The iPad is a popular choice in assistive technology because it's relatively cost effective, other kids will think it's cool and there are hundreds of dedicated AAC apps. These apps can be programmed to use pictures, words, phrases or sentences so that a tap of a button generates a message. More sophisticated apps allow the user to type a unique message and produces voice output. But there are many products on the market dedicated to generating speech besides the iPad, and some others may work better, especially for children in the earlier stages of language development.

In choosing a speech-generating device, keep in mind that a child using it should be progressing through stages in the same way a child with typical speech development would be on a trajectory to more sophisticated language. While handing a child an iPad might be the easiest, most readily available and socially acceptable way to generate and supplement oral speech, the iPad may not be the first choice for building communication skills in children who have not yet developed speech production.

Since language is symbolic -- a word or a picture represents an object, for example -- children must develop the capacity to represent things mentally and symbolically in order to speak. The same is true of assistive technology; they have to understand that a picture represents a real life experience. For example, a child can hand you a picture of a glass of water, indicating that she wants water, even if she can't say the word. In order to do that, she needs to understand that the picture represents the actual thing, water.

It's also important to remember that communication happens between two or more people. Interaction is an important component of communication and children must learn to send and direct messages to another person in order for their communication to be intentional. This is true for both verbal speech and AAC. A child who uses speech must direct the word "water" toward a communication partner -- a parent, for example -- with body positioning, eye contact and intention in order to actually send the message. Interaction can be a challenge when using technology to communicate. Pressing a button may generate speech, but unless the child understands that she needs to direct the output toward a communication partner, tapping a picture on the screen and generating a word or a sentence won't have much utility for communicating.

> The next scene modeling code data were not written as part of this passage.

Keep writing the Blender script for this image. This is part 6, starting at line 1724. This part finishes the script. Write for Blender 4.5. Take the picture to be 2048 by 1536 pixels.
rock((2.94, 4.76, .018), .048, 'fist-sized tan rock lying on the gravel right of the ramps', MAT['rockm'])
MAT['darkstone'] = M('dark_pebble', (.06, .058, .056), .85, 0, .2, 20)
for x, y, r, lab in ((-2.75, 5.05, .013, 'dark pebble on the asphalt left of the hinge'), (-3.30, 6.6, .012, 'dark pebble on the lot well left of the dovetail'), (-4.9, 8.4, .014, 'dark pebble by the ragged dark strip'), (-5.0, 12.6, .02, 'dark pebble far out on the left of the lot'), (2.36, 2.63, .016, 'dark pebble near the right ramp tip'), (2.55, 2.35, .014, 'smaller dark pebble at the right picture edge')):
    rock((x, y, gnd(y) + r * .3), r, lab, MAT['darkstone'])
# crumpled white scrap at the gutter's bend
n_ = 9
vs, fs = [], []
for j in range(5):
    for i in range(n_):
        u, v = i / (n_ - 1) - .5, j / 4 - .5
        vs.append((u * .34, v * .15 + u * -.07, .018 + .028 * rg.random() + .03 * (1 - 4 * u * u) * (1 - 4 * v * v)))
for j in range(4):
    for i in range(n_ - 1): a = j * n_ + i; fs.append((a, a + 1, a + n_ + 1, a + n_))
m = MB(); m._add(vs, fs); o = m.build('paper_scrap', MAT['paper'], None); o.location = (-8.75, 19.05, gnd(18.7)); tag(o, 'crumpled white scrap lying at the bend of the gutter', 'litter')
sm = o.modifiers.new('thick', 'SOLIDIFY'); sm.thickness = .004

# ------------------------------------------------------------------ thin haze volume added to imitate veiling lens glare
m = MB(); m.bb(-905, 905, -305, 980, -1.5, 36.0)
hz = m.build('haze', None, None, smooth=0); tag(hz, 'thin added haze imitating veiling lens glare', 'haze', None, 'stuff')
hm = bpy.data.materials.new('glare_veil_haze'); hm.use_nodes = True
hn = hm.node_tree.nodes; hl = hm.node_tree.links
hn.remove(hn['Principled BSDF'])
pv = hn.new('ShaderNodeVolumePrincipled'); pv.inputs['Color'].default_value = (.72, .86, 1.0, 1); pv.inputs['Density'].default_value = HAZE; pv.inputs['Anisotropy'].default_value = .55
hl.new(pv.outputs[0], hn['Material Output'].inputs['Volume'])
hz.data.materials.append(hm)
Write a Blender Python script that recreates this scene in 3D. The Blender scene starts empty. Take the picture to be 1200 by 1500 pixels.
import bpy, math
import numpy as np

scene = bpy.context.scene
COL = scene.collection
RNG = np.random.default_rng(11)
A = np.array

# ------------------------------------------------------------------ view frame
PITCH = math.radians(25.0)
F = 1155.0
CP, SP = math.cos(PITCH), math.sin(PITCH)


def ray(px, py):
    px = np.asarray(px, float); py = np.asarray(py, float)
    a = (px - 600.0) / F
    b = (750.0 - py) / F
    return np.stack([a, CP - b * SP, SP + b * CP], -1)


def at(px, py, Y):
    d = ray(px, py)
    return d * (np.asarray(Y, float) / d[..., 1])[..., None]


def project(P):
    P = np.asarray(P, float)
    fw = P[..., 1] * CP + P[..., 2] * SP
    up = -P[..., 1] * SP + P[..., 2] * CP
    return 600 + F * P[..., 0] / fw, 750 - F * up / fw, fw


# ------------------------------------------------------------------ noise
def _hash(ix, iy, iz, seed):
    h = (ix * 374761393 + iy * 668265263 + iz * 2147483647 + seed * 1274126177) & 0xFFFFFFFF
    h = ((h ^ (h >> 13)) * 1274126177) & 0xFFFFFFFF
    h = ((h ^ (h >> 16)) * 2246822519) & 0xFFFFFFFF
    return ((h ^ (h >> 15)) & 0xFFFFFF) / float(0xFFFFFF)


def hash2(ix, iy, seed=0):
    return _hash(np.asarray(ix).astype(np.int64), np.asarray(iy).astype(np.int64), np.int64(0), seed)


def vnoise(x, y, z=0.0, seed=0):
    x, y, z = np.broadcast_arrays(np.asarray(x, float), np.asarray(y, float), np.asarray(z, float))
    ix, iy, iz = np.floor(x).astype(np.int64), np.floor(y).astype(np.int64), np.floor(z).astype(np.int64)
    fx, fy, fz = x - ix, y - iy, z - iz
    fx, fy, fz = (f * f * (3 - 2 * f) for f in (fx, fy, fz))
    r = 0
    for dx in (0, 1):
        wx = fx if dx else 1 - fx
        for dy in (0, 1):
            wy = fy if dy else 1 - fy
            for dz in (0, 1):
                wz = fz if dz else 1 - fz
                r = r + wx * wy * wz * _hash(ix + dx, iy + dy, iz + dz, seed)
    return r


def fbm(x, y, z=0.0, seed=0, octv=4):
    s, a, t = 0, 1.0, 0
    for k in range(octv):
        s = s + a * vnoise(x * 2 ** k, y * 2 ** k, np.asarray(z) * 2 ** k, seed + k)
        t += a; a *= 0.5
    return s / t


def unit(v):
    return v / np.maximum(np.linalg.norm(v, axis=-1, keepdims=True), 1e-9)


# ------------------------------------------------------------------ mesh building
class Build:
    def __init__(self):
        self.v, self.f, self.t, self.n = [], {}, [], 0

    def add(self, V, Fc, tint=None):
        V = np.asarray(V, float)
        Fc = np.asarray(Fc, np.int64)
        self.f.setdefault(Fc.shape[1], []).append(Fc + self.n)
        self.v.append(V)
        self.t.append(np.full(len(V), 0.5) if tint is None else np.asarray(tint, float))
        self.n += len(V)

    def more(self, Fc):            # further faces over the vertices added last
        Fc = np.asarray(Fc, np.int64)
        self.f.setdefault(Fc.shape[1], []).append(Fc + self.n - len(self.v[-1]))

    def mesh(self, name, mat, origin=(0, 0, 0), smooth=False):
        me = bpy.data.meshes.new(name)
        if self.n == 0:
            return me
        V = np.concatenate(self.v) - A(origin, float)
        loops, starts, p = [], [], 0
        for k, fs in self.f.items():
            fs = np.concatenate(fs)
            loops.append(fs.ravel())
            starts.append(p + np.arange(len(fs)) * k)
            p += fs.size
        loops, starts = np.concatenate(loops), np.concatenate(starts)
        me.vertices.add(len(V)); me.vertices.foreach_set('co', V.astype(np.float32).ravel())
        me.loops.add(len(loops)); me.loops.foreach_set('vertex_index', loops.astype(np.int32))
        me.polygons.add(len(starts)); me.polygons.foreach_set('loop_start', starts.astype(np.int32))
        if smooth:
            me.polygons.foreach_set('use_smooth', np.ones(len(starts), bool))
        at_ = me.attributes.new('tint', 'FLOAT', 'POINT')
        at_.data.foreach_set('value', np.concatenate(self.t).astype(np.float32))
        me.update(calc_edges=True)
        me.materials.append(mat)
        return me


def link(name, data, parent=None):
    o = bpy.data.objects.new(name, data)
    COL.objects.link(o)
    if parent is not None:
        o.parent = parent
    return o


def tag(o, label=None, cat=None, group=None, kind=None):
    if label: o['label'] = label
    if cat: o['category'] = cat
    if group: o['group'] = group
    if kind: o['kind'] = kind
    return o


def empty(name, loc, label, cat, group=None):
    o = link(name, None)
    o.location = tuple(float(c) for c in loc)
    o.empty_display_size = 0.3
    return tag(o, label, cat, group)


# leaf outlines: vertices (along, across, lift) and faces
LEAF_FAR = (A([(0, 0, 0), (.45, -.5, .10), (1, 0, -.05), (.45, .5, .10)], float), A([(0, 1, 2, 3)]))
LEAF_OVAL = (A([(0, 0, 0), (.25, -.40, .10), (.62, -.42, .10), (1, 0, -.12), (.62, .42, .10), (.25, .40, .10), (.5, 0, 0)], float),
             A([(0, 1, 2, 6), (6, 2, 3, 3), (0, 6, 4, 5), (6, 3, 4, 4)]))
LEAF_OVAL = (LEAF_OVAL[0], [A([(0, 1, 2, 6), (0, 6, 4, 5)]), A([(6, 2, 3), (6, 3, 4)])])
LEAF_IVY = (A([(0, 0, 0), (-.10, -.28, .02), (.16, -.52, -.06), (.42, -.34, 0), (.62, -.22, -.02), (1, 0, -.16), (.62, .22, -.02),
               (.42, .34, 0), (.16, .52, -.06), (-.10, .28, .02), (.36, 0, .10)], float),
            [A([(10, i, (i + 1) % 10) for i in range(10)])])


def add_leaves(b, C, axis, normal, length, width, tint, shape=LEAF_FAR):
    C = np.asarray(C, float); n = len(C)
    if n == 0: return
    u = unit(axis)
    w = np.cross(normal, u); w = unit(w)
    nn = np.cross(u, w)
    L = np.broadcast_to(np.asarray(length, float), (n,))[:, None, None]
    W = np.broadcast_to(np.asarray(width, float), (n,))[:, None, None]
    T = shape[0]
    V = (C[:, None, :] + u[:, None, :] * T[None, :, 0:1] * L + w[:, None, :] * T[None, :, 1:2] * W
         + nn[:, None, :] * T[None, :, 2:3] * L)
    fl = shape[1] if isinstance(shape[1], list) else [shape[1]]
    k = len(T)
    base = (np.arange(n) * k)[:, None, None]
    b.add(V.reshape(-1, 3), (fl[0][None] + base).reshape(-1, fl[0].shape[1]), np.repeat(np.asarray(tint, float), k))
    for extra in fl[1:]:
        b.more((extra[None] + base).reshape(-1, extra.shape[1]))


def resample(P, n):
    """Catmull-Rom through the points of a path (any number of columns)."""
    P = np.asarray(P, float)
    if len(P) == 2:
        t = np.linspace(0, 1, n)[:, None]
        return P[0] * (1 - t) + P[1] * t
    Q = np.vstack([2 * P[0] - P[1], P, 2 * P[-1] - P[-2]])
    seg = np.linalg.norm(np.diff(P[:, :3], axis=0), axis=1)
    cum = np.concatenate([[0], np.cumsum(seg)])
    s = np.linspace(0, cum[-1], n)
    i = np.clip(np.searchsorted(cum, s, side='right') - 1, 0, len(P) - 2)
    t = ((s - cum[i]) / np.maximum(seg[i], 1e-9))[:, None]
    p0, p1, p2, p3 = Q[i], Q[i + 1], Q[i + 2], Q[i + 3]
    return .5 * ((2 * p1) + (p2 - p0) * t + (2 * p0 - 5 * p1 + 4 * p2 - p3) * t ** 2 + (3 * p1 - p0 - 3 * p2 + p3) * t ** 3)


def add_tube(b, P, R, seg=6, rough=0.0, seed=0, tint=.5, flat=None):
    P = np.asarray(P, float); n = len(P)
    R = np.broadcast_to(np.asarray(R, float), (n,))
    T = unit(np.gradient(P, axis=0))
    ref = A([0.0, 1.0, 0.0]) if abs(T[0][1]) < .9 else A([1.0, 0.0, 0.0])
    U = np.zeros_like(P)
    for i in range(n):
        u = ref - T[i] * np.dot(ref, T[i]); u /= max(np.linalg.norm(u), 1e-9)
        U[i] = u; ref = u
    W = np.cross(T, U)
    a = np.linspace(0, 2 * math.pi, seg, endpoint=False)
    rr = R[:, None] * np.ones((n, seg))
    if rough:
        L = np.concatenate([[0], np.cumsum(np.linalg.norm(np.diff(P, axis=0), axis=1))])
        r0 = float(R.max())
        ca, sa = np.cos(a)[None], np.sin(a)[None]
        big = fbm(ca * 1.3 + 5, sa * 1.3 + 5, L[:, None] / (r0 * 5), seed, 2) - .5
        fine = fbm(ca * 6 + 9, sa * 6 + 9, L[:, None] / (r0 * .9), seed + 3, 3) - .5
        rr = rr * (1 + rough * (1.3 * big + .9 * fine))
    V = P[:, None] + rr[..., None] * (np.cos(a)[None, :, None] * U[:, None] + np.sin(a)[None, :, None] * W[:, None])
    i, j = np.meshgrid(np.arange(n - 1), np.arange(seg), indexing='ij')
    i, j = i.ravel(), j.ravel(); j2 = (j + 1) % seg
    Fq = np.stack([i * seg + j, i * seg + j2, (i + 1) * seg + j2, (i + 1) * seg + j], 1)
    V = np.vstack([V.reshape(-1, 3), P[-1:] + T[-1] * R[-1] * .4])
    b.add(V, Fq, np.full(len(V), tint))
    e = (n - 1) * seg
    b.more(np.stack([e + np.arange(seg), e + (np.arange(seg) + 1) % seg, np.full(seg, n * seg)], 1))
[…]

Some lower-tech options, such as the Picture Exchange Communication System (PECS), created by Lori Frost and Andy Bondy, may be better at fostering the underlying cognitive representational skills necessary for speech, as well as the intent to communicate, which comes before speech, whether produced verbally or generated by a device. PECS follows a structured teaching hierarchy, where a child learns to identify and discriminate between pictures (just as a verbal child does with words they hear and will eventually use) before they learn to exchange a photograph of an object and then a picture symbol for a real-life object. Later, the child learns to combine pictures and words. For example, instead of just exchanging a picture of juice, they may combine the symbol for "I want" and "juice" together on a sentence strip to begin to expand their language, in the same way that children who use spoken language begin to combine words. Because of this type of hierarchical teaching, there is some evidence that children who use AAC may learn the underlying cognitive representational skills necessary for speech. Children must first learn to think symbolically in order to use language, and PECS is designed to facilitate symbolic and representational thinking.

A low-tech system like PECS has its drawbacks. It can be time-consuming to make materials and difficult to implement. Eventually, switching to a speech-generating device like the iPad will be tremendously advantageous for children and adults who will continue to rely on AAC as an effective method of communication. A licensed speech language pathologist can help sort out the options and help determine a child's readiness for the multitude of devices, apps and modes of communicating that are currently available.